— Stated goal —
Repeat verbatim the lines from the one containing "Model this scene" to the one containing "RNG = np.random.default_rng(11)", ends included, minus any pictures.

Source data
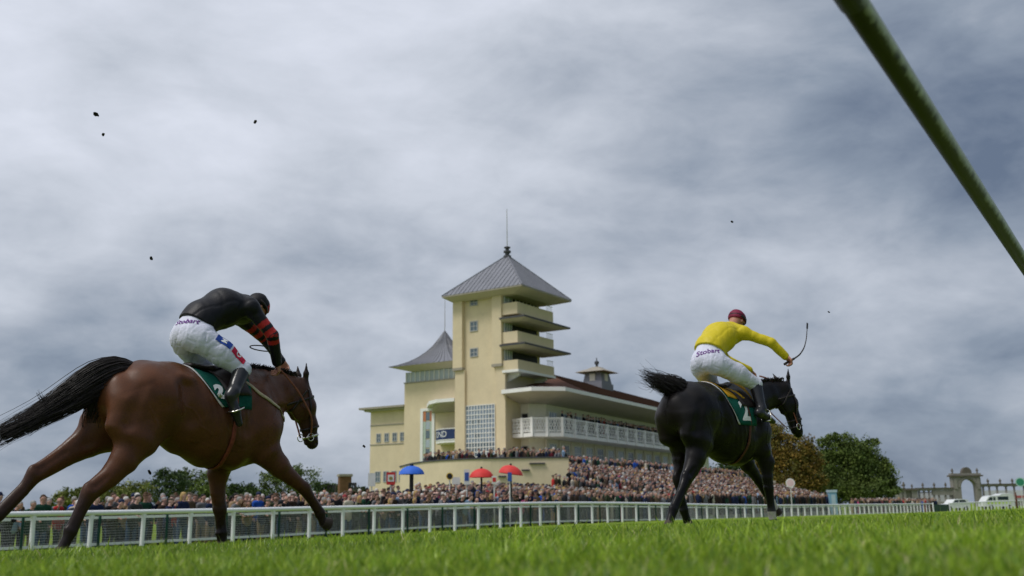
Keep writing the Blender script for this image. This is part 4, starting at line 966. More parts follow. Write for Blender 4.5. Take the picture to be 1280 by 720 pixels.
# van behind the rail
M_vanw = mat('white_van_paint', (.72, .74, .74), .3, .5, noise=(1, .03), coat=.3); M_vang = mat('van_window', (.015, .03, .05), .1, .6, noise=(1, .2)); M_hiviz = mat('fluorescent_yellow', (.55, .75, .06), .5, .4, noise=(2, .06)); M_tyre = mat('tyre_rubber', (.015, .015, .016), .85, .2, noise=(6, .2))
def van(xc, Y, L, Hh, rz, label, prof, wins, hv=None, name='van', cat='van'):
    """side profile swept across the width, then windows, wheels, lamps"""
    p = gat(xc, Y); t = thing(name, p, rz, label, cat); w = .95; V = []; n = len(prof)
    for y, s in ((-w, .0), (-w + .08, 1), (w - .08, 1), (w, 0)):
        for (x, z) in prof: V.append((x * L, y, z * Hh if s else z * Hh * .985 + .004))
    F = [tuple(range(n))[::-1], tuple(range(3 * n, 4 * n))]
    for j in range(3): F += [(j * n + i, j * n + (i + 1) % n, (j + 1) * n + (i + 1) % n, (j + 1) * n + i) for i in range(n)]
    b = MB().add(V, F); bm = b.build('body', M_vanw, t); 
    for side in (-1, 1):
        for poly in wins:
            q = [(x * L, side * (w + .006), z * Hh) for x, z in poly]; q2 = [(x, y - side * .02, z) for x, y, z in q]; k = len(q); MB().add(q + q2, [tuple(range(k)) if side < 0 else tuple(range(k))[::-1], tuple(range(k, 2 * k))] + [(i, (i + 1) % k, (i + 1) % k + k, i + k) for i in range(k)]).build('side_window', M_vang, t)
        if hv:
            for i in range(7): MB().box(L * (-.42 + i * .125), L * (-.42 + i * .125 + .062), side * (w + .004) - .01, side * (w + .004) + .01, Hh * .34, Hh * .46 if i % 2 else Hh * .44).build('marking', M_hiviz, t)
        for wx in (-.30, .32):
            wh = MB(); cx, cz = wx * L, .34; ring = [(cx + .34 * math.cos(a), cz + .34 * math.sin(a)) for a in np.linspace(0, 2 * math.pi, 18, endpoint=False)]
            V = [(x, side * (w - .12), z) for x, z in ring] + [(x, side * (w + .03), z) for x, z in ring]; wh.add(V, [tuple(range(18)), tuple(range(18, 36))[::-1]] + [(i, (i + 1) % 18, (i + 1) % 18 + 18, i + 18) for i in range(18)]); wo = wh.build('wheel', M_tyre, t)
            MB().tube([(cx, side * (w + .032), cz), (cx, side * (w + .045), cz)], [.19, .18], 12).build('hub', M_frame, wo)
        MB().box(-L * .5 - .01, -L * .5 + .03, side * .62 - .12, side * .62 + .12, Hh * .34, Hh * .42).build('headlight', M_pale_glass, t)
    MB().box(-L * .49, -L * .49 + .05, -.8, .8, Hh * .16, Hh * .26).build('bumper', M_dkpole, t)
    return t
van(1246, 160, 5.0, 2.45, math.radians(8), 'white high roofed van with yellow green markings behind the rail', [(-.5, .18), (-.5, .42), (-.46, .55), (-.36, .80), (-.26, .86), (-.02, .88), (.10, .98), (.30, 1.0), (.44, .96), (.5, .80), (.5, .18)],
    [[(-.40, .56), (-.33, .76), (-.24, .78), (-.24, .56)], [(-.21, .56), (-.21, .78), (-.14, .78), (-.14, .56)], [(-.06, .58), (-.06, .80), (.30, .80), (.30, .58)]], hv=True)
van(1192, 158, 4.6, 1.75, math.radians(14), 'low white estate car left of the white van, half hidden by the rail', [(-.5, .22), (-.5, .52), (-.22, .62), (-.08, .96), (.20, 1.0), (.42, .94), (.5, .62), (.5, .22)],
    [[(-.18, .62), (-.07, .90), (.06, .92), (.06, .62)], [(.09, .62), (.09, .92), (.30, .92), (.40, .64)]], name='estate_car', cat='car')
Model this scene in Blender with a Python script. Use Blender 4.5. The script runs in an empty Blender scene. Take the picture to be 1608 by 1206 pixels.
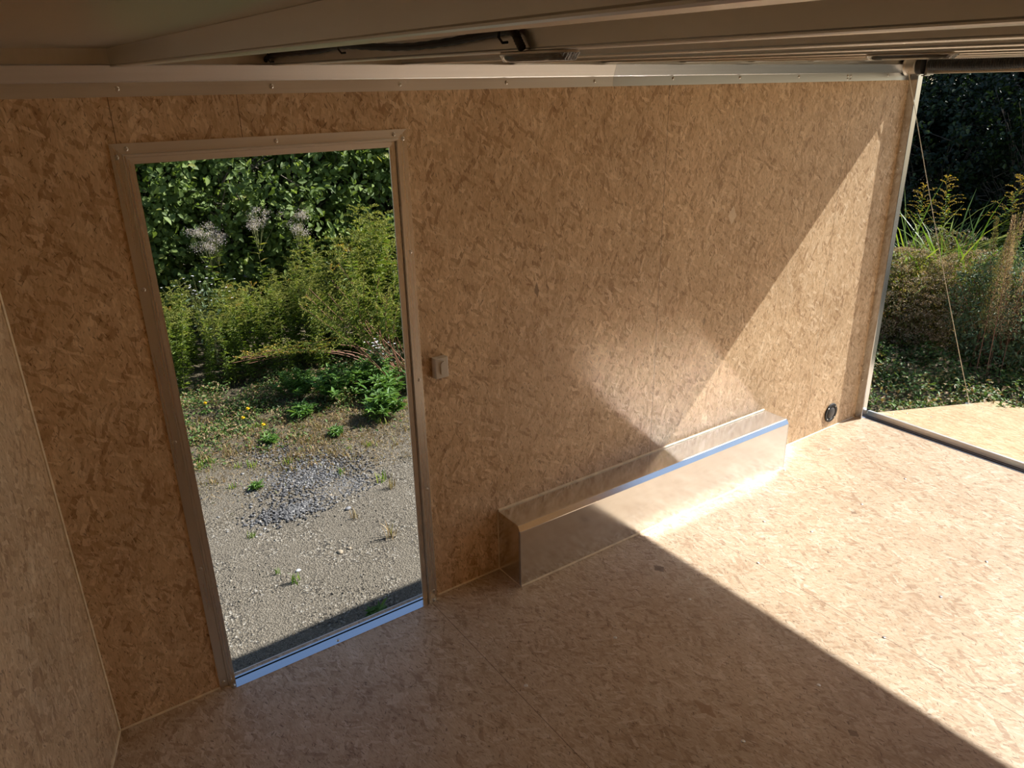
import bpy, bmesh, math, random
import numpy as np
from mathutils import Matrix, Vector

SC = bpy.context.scene
COL = SC.collection
random.seed(7)
RNG = np.random.default_rng(11)

# ------------------------------------------------------------ camera
cam_d = bpy.data.cameras.new('camera'); cam = bpy.data.objects.new('camera', cam_d); COL.objects.link(cam)
cam_d.sensor_width = 36.0; cam_d.sensor_fit = 'HORIZONTAL'
cam_d.lens = 1180.13 / 1608 * 36.0
cam_d.clip_start = 0.02; cam_d.clip_end = 300
RIGHT = Vector((0.81923461, -0.57316444, -0.01836236))
DOWN = Vector((-0.22505055, -0.29188756, -0.92959878))
FWD = Vector((0.52745322, 0.76569196, -0.36811537))
m = Matrix.Identity(4)
for i, v in enumerate((RIGHT, -DOWN, -FWD)):
    for j in range(3): m[j][i] = v[j]
m.translation = Vector((-1.39003, -2.20686, 1.86845))
cam.matrix_world = m
SC.camera = cam

# ------------------------------------------------------------ light
SUN_EL = math.atan(1 / 1.0623); SUN_AZ = math.atan2(1.03, -0.26)       # sun stands behind the open rear end
w = bpy.data.worlds.new('sky'); SC.world = w; w.use_nodes = True
nt = w.node_tree; nt.nodes.clear()
sky = nt.nodes.new('ShaderNodeTexSky'); sky.sky_type = 'NISHITA'; sky.sun_disc = False
sky.sun_elevation = SUN_EL; sky.sun_rotation = SUN_AZ; sky.air_density = 1.0; sky.dust_density = 0.6; sky.ozone_density = 1.4
bg = nt.nodes.new('ShaderNodeBackground'); bg.inputs['Strength'].default_value = 0.10
wo = nt.nodes.new('ShaderNodeOutputWorld')
nt.links.new(sky.outputs[0], bg.inputs[0]); nt.links.new(bg.outputs[0], wo.inputs[0])
sun_d = bpy.data.lights.new('sun', 'SUN'); sun_d.energy = 6.7; sun_d.angle = math.radians(0.53); sun_d.color = (1, 0.975, 0.935)
sun = bpy.data.objects.new('sun', sun_d); COL.objects.link(sun)
sun.rotation_euler = Vector((-1.03, 0.26, -1.0)).to_track_quat('-Z', 'Y').to_euler()
sun.location = (12, -4, 12)
SC.view_settings.view_transform = 'Standard'; SC.view_settings.look = 'None'
SC.cycles.diffuse_bounces = 8; SC.cycles.blur_glossy = 0.0; SC.cycles.sample_clamp_indirect = 0.0
SC.view_settings.exposure = 0.38; SC.view_settings.gamma = 1.0; SC.view_settings.use_curve_mapping = False

# ------------------------------------------------------------ materials
def newmat(name):
    mt = bpy.data.materials.new(name); mt.use_nodes = True
    n = mt.node_tree; b = n.nodes['Principled BSDF']
    return mt, n, b
def N(n, t, **k):
    x = n.nodes.new(t)
    for a, v in k.items(): setattr(x, a, v)
    return x
def L(n, a, b): n.links.new(a, b)
def math_(n, op, a, b=None, clamp=False):
    x = N(n, 'ShaderNodeMath', operation=op); x.use_clamp = clamp
    for i, v in enumerate((a, b)):
        if v is None: continue
        if isinstance(v, (int, float)): x.inputs[i].default_value = v
        else: L(n, v, x.inputs[i])
    return x.outputs[0]
def mixc(n, fac, a, b, blend='MIX'):
    x = N(n, 'ShaderNodeMix', data_type='RGBA', blend_type=blend)
    for s, v in ((x.inputs[0], fac), (x.inputs[6], a), (x.inputs[7], b)):
        if isinstance(v, (int, float)): s.default_value = v
        elif isinstance(v, tuple): s.default_value = (*v, 1) if len(v) == 3 else v
        else: L(n, v, s)
    return x.outputs[2]
def ramp(n, fac, stops, interp='LINEAR'):
    r = N(n, 'ShaderNodeValToRGB'); r.color_ramp.interpolation = interp
    e = r.color_ramp.elements
    while len(e) < len(stops): e.new(0.5)
    for el, (p, c) in zip(e, stops): el.position = p; el.color = (*c, 1)
    L(n, fac, r.inputs[0]); return r.outputs[0]

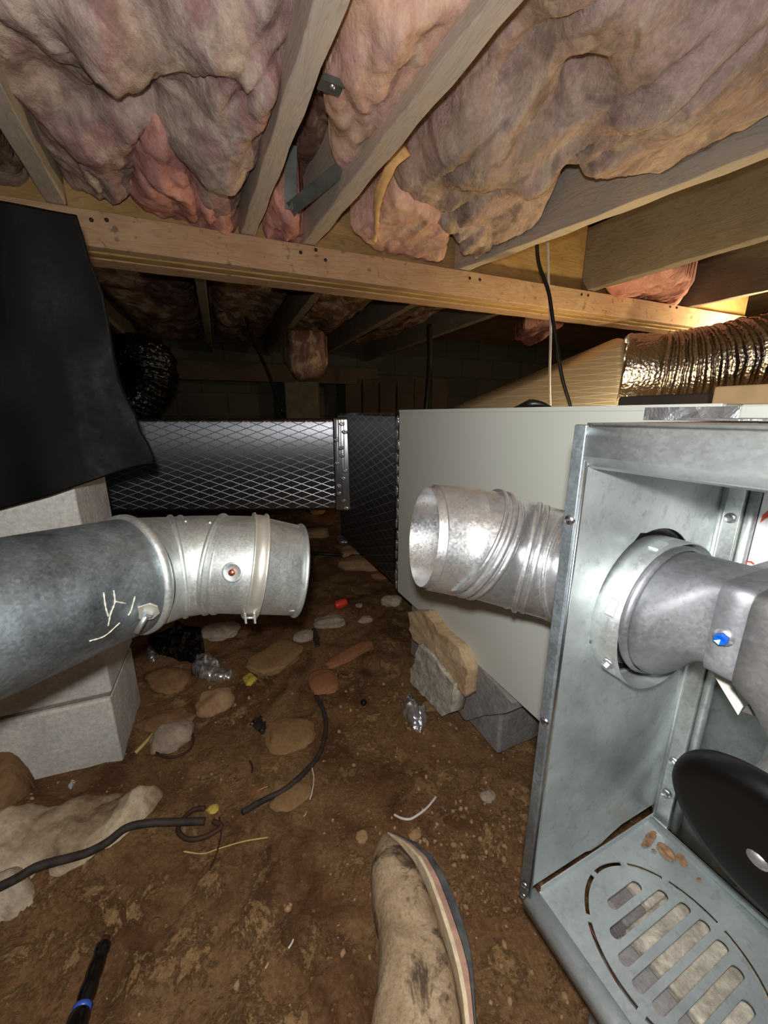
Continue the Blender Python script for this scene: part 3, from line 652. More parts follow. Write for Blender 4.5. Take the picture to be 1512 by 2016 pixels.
bead('seam_bead', pb2, nB2, R0, round_prof(R0, .0034, .0036), 'galvanised_dull'); bead('seam_bead', pb2 + nB2 * .011, nB2, R0, round_prof(R0, .0014, .003), 'galvanised_dull')
bead('end_rim', pe, nE, R0, round_prof(R0, .0035, .003), 'galvanised_dull')
# clamp ring on the joint with its ear and bolt
bead('clamp_ring', p1, nR, R0, [(-.006, R0 * .99), (-.006, R0 + .001), (-.003, R0 + .0042), (.002, R0 + .0042), (.006, R0 + .001), (.006, R0 * .99)], 'galvanised_dull')
ear_c = on_pipe(287, 1208, .006)
e1, e2 = np.array([.93, .3, .15]), np.array([-.1, .25, -.96]); e2 = e2 - e1 * (e1 @ e2) / (e1 @ e1); e1 /= np.linalg.norm(e1); e2 /= np.linalg.norm(e2); e3 = np.cross(e1, e2)
lp = [(-.016, -.007), (-.004, -.011), (.008, -.012), (.013, -.006), (.012, .004), (.004, .009), (-.005, .008), (-.009, .001)]
V = [ear_c + e1 * a + e2 * b + e3 * s for s in (-.001, .001) for a, b in lp]; m = len(lp)
Fc = [tuple(range(m))[::-1], tuple(range(m, 2 * m))] + [(k, (k + 1) % m, m + (k + 1) % m, m + k) for k in range(m)]
o = fixn(mesh_obj('clamp_ear', V, Fc, 'clamp_zinc', vp, False)); bevel_mod(o, .0006)
b0 = on_pipe(292, 1206, .014); b1 = CAM + ray(268, 1246) * ((b0 - CAM) @ FW - .004)
cbolt = mesh_obj('clamp_bolt', *tube([b0, lerp(b0, b1, .5), b1], .0028, 10), 'zinc', vp)
V, Fc = rings([(b0, b1 - b0, .0008), (b0, b1 - b0, .0058), (lerp(b0, b1, .14), b1 - b0, .0058), (lerp(b0, b1, .14), b1 - b0, .003)], 6); reparent(mesh_obj('bolt_head', V, Fc, 'zinc', vp, False), cbolt)
# band clamp on the collar
bc = pbd
bclamp = bead('band_clamp', bc, nBd, R0, [(-.0095, R0 * .99), (-.0095, R0 + .0045), (-.0075, R0 + .0052), (-.0060, R0 + .0022), (.0060, R0 + .0022), (.0075, R0 + .0052), (.0095, R0 + .0045), (.0095, R0 * .99)], 'clamp_zinc')
for sx in (-1, 1):
    c = on_pipe(491 + sx * 9, 1204, .004) - np.array([0, 0, .007]); V, Fc = obox(c, (nE, (0, 0, 1), np.cross(nE, (0, 0, 1))), .003, .016, .012); o = fixn(mesh_obj('clamp_tab', V, Fc, 'clamp_zinc', vp, False)); bevel_mod(o, .001); reparent(o, bclamp)
mesh_obj('clamp_bolt', *tube([on_pipe(477, 1204, .004) - np.array([0, 0, .009]), on_pipe(505, 1204, .004) - np.array([0, 0, .009])], .002, 8), 'zinc', vp)
# dished screw in the gore and small rivets on top, cut tabs in the collar
sc_c = on_pipe(457, 1127); _ab = (pbd - pb2) / np.linalg.norm(pbd - pb2); sc_n = sc_c - pb2; sc_n = sc_n - _ab * (sc_n @ _ab); sc_n /= np.linalg.norm(sc_n)
V, Fc = rings([(sc_c + sc_n * a, sc_n, r) for a, r in ((.0006, .0125), (.0012, .0118), (.0002, .0095), (-.0002, .006), (-.0004, .0008))], 24); dw = mesh_obj('dished_washer', V, Fc, 'galvanised_dull', vp)
V, Fc = rings([(sc_c + sc_n * a, sc_n, r) for a, r in ((-.001, .0042), (.0025, .0040), (.0035, .0030), (.0037, .0004))], 12); reparent(mesh_obj('copper_screw', V, Fc, 'copper', vp), dw)
for px, py in ((365, 1026), (413, 1028)):
    c = on_pipe(px, py); V, Fc = rings([(c, (0, -.5, 1), .003), (c + np.array([0, -.0006, .0014]), (0, -.5, 1), .0022), (c + np.array([0, -.0008, .0018]), (0, -.5, 1), .0003)], 10); mesh_obj('rivet', V, Fc, 'zinc', vp)
def on_cyl(c, n, r, ang, along):
    n = np.asarray(n) / np.linalg.norm(n); u = np.array([0, 0, 1.]) - n * n[2]; u /= np.linalg.norm(u); w = np.cross(n, u)
    return np.asarray(c) + n * along + r * (math.cos(ang) * u + math.sin(ang) * w), (math.cos(ang) * u + math.sin(ang) * w)
for ang in (math.radians(60), math.radians(128)):                   # locking tabs bent out of the collar
    sg = 1
    for s in (1, -1):
        pa, nr = on_cyl(pe, nE, R0 + .0012, s * ang, -.014)
        if (pa - CAM)[1] < (pe - CAM)[1]:
            t1 = np.cross(nE, nr); V, Fc = obox(pa, (nE, t1, nr), .014, .009, .0022); o = fixn(mesh_obj('locking_tab', V, Fc, 'galvanised_dull', vp, False)); bevel_mod(o, .0008); reparent(o, ecol)
# pale sealant smears at the joint
for k, px in enumerate(([(204, 1166), (208, 1195), (214, 1215)], [(224, 1162), (226, 1186), (218, 1208), (213, 1232)], [(226, 1184), (248, 1188)], [(266, 1174), (258, 1202), (252, 1212)], [(176, 1262), (206, 1252), (236, 1226)])):
    P = [];
    for x, y in px: P.append(on_pipe(x, y, .0006))
    Pm = smooth_path(P, 5); mesh_obj('sealant_smear', *tube(Pm, [.0005 + .0005 * math.sin(i * 1.9 + k) ** 2 for i in range(len(Pm))], 6), 'sealant', vp)

# ------------------------------------------------------------------ furnace (local x = into the cabinet, y = along it away from the camera, z up)
FO = at_z(1040, 1772, .2)
fur = empty('furnace', FO, PSI, 'horizontal gas furnace with grey cabinet and open galvanised burner compartment', 'furnace')
HB = .512
# grey cabinet: casing body, and a folded top lip
cab = box('cabinet', .205, .76, .010, .741, 0, .530, 'paint_grey', fur, .004)
box('cabinet_rear', .2265, .76, -.75, .009, 0, .530, 'paint_grey', fur, .004)
box('foil_strip', .2026, .2042, -.004, .088, .513, .5275, 'foil_crumpled', fur, .0004)
box('foil_strip', .120, .213, -.75, -.004, .5142, .5165, 'foil_crumpled', fur, .0008)
box('cabinet_seam', .2035, .212, .012, .738, .5235, .5305, 'paint_grey', fur, .0008)
# end wall of the burner compartment with the round vent hole and a notched lower edge
HC, HRAD = (.112, .338), .076
notch = [(0.004, .020), (.085, .020), (.096, .016), (.112, .016), (.128, .022), (.148, .027), (.213, .027)]
hole = circle(*HC, HRAD, 56)
hole = [(HC[0] + (a - HC[0]) * (1 + (.05 if k % 14 == 3 else 0)), HC[1] + (b - HC[1]) * (1 + (.05 if k % 14 == 3 else 0))) for k, (a, b) in enumerate(hole)]
plate('end_wall', [(0.0, .0)] + notch + [(.215, .475), (.213, HB), (0, HB)], [hole], .0014, 'galvanised', fur, lambda u, v, w: (u, w, v))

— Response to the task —
Model this scene in Blender with a Python script. Use Blender 4.5. The script runs in an empty Blender scene. Take the picture to be 1608 by 1206 pixels.
import bpy, bmesh, math, random
import numpy as np
from mathutils import Matrix, Vector

SC = bpy.context.scene
COL = SC.collection
random.seed(7)
RNG = np.random.default_rng(11)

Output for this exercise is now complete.